§ GIVEN MATERIAL:
····················

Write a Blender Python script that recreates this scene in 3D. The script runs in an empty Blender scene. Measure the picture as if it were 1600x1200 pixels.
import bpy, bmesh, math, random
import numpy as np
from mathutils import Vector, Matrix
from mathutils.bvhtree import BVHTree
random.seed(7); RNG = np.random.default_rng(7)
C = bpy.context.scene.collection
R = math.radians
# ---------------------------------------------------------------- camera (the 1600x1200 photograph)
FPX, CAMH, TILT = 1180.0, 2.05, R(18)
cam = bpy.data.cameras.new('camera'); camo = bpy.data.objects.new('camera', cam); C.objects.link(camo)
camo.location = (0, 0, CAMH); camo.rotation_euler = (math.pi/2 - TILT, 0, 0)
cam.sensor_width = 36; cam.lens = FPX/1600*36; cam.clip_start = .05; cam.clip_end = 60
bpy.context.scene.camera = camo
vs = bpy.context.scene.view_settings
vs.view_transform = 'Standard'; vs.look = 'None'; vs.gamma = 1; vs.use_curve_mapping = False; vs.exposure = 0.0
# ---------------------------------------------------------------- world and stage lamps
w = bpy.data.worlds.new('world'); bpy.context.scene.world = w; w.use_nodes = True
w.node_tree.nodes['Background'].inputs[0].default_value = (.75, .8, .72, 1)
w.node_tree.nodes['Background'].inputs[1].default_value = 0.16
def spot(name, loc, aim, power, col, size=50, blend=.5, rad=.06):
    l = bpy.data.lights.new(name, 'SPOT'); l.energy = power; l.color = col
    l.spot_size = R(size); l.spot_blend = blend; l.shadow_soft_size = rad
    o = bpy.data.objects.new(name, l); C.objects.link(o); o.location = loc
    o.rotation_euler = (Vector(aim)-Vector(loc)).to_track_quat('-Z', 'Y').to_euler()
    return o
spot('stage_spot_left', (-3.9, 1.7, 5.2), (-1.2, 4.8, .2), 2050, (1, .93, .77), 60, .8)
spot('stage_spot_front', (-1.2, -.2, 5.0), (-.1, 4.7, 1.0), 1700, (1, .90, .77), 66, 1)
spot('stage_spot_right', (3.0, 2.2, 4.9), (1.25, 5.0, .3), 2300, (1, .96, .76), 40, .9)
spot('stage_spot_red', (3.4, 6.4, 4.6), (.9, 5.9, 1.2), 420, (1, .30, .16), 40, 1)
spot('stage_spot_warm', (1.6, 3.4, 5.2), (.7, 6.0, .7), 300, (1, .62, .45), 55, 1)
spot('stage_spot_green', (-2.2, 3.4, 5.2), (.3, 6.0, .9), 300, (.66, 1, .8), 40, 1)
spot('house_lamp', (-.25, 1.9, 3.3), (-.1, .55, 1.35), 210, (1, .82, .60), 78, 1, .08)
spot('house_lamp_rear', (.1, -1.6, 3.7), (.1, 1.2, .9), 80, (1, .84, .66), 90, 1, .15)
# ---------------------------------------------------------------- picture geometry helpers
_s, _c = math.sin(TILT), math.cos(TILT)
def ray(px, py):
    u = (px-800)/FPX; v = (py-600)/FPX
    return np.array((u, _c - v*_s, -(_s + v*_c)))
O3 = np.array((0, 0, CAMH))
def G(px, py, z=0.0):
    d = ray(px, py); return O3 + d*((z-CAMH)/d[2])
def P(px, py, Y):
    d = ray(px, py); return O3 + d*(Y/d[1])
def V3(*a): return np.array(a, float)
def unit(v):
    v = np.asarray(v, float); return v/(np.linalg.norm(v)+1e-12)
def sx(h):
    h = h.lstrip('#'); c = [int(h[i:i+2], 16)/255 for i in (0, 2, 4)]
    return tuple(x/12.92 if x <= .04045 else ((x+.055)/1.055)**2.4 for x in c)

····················

§ DO THIS: All of the data above should be transcribed exactly.

§ RESULT BELOW:
Write a Blender Python script that recreates this scene in 3D. The script runs in an empty Blender scene. Measure the picture as if it were 1600x1200 pixels.
import bpy, bmesh, math, random
import numpy as np
from mathutils import Vector, Matrix
from mathutils.bvhtree import BVHTree
random.seed(7); RNG = np.random.default_rng(7)
C = bpy.context.scene.collection
R = math.radians
# ---------------------------------------------------------------- camera (the 1600x1200 photograph)
FPX, CAMH, TILT = 1180.0, 2.05, R(18)
cam = bpy.data.cameras.new('camera'); camo = bpy.data.objects.new('camera', cam); C.objects.link(camo)
camo.location = (0, 0, CAMH); camo.rotation_euler = (math.pi/2 - TILT, 0, 0)
cam.sensor_width = 36; cam.lens = FPX/1600*36; cam.clip_start = .05; cam.clip_end = 60
bpy.context.scene.camera = camo
vs = bpy.context.scene.view_settings
vs.view_transform = 'Standard'; vs.look = 'None'; vs.gamma = 1; vs.use_curve_mapping = False; vs.exposure = 0.0
# ---------------------------------------------------------------- world and stage lamps
w = bpy.data.worlds.new('world'); bpy.context.scene.world = w; w.use_nodes = True
w.node_tree.nodes['Background'].inputs[0].default_value = (.75, .8, .72, 1)
w.node_tree.nodes['Background'].inputs[1].default_value = 0.16
def spot(name, loc, aim, power, col, size=50, blend=.5, rad=.06):
    l = bpy.data.lights.new(name, 'SPOT'); l.energy = power; l.color = col
    l.spot_size = R(size); l.spot_blend = blend; l.shadow_soft_size = rad
    o = bpy.data.objects.new(name, l); C.objects.link(o); o.location = loc
    o.rotation_euler = (Vector(aim)-Vector(loc)).to_track_quat('-Z', 'Y').to_euler()
    return o
spot('stage_spot_left', (-3.9, 1.7, 5.2), (-1.2, 4.8, .2), 2050, (1, .93, .77), 60, .8)
spot('stage_spot_front', (-1.2, -.2, 5.0), (-.1, 4.7, 1.0), 1700, (1, .90, .77), 66, 1)
spot('stage_spot_right', (3.0, 2.2, 4.9), (1.25, 5.0, .3), 2300, (1, .96, .76), 40, .9)
spot('stage_spot_red', (3.4, 6.4, 4.6), (.9, 5.9, 1.2), 420, (1, .30, .16), 40, 1)
spot('stage_spot_warm', (1.6, 3.4, 5.2), (.7, 6.0, .7), 300, (1, .62, .45), 55, 1)
spot('stage_spot_green', (-2.2, 3.4, 5.2), (.3, 6.0, .9), 300, (.66, 1, .8), 40, 1)
spot('house_lamp', (-.25, 1.9, 3.3), (-.1, .55, 1.35), 210, (1, .82, .60), 78, 1, .08)
spot('house_lamp_rear', (.1, -1.6, 3.7), (.1, 1.2, .9), 80, (1, .84, .66), 90, 1, .15)
# ---------------------------------------------------------------- picture geometry helpers
_s, _c = math.sin(TILT), math.cos(TILT)
def ray(px, py):
    u = (px-800)/FPX; v = (py-600)/FPX
    return np.array((u, _c - v*_s, -(_s + v*_c)))
O3 = np.array((0, 0, CAMH))
def G(px, py, z=0.0):
    d = ray(px, py); return O3 + d*((z-CAMH)/d[2])
def P(px, py, Y):
    d = ray(px, py); return O3 + d*(Y/d[1])
def V3(*a): return np.array(a, float)
def unit(v):
    v = np.asarray(v, float); return v/(np.linalg.norm(v)+1e-12)
def sx(h):
    h = h.lstrip('#'); c = [int(h[i:i+2], 16)/255 for i in (0, 2, 4)]
    return tuple(x/12.92 if x <= .04045 else ((x+.055)/1.055)**2.4 for x in c)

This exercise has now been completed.